Scenes as source code:

____

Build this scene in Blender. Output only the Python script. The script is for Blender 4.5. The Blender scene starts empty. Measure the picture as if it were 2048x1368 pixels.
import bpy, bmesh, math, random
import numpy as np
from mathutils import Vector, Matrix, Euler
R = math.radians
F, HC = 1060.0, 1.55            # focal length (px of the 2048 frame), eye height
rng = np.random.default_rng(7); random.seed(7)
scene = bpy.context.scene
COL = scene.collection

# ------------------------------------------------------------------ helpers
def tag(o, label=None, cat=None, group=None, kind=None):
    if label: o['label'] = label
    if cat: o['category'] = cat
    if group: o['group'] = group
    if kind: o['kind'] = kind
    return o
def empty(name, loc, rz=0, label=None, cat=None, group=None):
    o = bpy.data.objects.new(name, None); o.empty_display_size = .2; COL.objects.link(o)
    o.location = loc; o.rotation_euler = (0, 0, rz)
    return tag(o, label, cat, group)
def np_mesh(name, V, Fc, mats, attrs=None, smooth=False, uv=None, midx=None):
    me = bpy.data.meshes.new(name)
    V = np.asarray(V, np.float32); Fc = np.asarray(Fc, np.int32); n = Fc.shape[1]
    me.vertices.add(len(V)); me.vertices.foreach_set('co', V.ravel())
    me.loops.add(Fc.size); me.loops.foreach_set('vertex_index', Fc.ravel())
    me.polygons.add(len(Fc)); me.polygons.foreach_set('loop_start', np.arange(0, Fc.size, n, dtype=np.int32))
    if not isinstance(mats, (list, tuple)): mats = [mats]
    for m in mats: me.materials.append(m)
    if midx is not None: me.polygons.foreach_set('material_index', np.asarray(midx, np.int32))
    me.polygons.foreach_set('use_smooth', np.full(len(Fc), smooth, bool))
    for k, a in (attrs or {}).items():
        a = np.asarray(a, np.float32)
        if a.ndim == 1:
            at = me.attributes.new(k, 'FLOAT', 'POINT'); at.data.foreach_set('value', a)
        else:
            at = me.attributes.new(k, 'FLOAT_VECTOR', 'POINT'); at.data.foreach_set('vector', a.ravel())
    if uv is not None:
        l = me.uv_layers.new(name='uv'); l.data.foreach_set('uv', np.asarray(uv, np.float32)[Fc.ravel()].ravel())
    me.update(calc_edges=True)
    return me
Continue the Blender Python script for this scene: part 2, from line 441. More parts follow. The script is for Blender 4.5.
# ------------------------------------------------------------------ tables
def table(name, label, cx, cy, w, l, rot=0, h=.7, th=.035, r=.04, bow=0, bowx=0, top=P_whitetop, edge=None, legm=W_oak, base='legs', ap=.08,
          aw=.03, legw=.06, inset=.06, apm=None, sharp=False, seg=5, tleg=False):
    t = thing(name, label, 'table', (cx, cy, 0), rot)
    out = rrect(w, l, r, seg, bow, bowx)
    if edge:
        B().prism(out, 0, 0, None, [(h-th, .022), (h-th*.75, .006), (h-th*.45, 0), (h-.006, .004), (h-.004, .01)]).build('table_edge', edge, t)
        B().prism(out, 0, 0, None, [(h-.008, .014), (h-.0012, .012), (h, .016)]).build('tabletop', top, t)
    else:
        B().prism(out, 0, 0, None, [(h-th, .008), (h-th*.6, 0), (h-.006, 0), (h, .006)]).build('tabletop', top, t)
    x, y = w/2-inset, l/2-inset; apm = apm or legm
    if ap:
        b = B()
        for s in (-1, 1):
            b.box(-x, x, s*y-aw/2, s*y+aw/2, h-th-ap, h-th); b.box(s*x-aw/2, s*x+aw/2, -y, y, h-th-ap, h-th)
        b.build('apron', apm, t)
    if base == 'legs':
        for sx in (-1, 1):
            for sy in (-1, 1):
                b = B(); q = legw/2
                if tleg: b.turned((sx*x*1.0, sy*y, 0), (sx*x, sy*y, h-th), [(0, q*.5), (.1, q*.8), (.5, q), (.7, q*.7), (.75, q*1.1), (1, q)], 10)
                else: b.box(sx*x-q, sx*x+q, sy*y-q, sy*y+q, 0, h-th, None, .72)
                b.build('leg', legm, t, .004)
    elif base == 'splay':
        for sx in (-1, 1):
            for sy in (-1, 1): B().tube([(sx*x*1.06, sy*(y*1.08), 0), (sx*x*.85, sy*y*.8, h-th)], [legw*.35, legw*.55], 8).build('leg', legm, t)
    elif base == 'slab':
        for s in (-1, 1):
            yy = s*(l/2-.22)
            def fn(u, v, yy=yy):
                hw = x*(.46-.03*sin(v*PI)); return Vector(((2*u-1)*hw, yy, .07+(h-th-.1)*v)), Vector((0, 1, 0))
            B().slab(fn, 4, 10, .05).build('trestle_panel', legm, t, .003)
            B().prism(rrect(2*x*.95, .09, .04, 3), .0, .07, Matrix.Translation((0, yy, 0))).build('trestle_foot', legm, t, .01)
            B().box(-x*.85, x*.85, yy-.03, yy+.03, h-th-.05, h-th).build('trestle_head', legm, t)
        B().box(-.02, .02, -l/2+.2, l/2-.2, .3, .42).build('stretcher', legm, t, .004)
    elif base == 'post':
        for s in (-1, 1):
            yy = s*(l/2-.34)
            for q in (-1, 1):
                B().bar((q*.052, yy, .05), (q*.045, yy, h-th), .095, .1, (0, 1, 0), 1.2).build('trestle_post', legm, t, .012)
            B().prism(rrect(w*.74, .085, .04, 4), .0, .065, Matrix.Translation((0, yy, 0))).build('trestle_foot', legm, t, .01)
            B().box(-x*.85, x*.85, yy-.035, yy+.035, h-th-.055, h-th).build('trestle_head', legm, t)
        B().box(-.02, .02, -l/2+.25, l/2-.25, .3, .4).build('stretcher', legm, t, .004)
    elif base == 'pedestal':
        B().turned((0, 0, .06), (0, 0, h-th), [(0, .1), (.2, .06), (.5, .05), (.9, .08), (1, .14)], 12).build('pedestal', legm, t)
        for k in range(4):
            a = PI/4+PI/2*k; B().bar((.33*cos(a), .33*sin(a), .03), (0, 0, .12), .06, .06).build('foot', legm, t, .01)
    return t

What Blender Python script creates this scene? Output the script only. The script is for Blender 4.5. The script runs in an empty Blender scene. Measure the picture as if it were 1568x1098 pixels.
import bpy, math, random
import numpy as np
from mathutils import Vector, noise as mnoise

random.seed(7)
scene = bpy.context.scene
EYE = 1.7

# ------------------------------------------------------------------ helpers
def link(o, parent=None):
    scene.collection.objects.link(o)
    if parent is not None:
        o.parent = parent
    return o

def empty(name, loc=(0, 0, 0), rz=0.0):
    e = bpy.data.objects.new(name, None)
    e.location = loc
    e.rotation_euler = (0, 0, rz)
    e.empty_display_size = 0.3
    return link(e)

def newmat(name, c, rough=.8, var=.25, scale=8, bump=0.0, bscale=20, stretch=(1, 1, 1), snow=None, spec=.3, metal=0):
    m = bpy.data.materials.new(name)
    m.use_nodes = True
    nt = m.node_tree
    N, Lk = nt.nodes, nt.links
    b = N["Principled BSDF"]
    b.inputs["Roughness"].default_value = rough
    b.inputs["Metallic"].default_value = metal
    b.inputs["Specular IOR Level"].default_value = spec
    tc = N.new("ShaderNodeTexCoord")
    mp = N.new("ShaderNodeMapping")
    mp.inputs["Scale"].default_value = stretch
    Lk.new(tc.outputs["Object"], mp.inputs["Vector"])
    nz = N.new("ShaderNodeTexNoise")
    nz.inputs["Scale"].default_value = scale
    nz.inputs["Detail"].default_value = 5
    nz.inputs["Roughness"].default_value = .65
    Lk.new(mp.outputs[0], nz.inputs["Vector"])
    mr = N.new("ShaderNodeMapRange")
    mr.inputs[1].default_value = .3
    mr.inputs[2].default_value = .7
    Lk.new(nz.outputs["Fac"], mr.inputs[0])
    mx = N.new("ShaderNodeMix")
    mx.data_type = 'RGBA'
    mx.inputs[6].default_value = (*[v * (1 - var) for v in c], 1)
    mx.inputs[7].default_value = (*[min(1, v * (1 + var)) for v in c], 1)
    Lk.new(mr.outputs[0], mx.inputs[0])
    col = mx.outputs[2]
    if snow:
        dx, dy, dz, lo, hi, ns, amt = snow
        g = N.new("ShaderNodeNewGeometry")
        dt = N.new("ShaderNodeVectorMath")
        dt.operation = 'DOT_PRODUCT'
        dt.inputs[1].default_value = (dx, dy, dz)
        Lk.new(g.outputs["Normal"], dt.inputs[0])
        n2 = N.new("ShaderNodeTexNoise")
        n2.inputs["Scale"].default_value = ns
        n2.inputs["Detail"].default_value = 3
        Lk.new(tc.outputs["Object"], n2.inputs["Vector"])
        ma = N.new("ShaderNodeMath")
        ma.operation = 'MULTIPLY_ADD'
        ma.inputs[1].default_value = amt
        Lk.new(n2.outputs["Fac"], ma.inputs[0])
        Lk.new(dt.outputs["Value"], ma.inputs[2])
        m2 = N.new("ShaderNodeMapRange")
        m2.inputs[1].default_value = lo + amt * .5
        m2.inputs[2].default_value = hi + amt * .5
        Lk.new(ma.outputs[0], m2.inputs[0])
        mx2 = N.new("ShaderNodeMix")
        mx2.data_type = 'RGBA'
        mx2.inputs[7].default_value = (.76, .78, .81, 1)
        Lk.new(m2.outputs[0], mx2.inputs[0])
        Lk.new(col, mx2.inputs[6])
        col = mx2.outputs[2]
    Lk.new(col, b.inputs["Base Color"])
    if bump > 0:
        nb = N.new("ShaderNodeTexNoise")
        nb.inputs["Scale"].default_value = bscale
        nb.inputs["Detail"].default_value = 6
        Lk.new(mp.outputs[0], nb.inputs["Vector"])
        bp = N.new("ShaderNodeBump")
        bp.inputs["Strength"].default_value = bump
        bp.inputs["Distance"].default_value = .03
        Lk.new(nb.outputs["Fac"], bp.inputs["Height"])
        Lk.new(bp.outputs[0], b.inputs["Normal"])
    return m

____

[YOUR OBJECTIVE]: Give back exactly the material above from its opening line to the line bearing "COL = scene.collection".

[OUTPUT OF THE TASK]:
Build this scene in Blender. Output only the Python script. The script is for Blender 4.5. The Blender scene starts empty. Measure the picture as if it were 2048x1368 pixels.
import bpy, bmesh, math, random
import numpy as np
from mathutils import Vector, Matrix, Euler
R = math.radians
F, HC = 1060.0, 1.55            # focal length (px of the 2048 frame), eye height
rng = np.random.default_rng(7); random.seed(7)
scene = bpy.context.scene
COL = scene.collection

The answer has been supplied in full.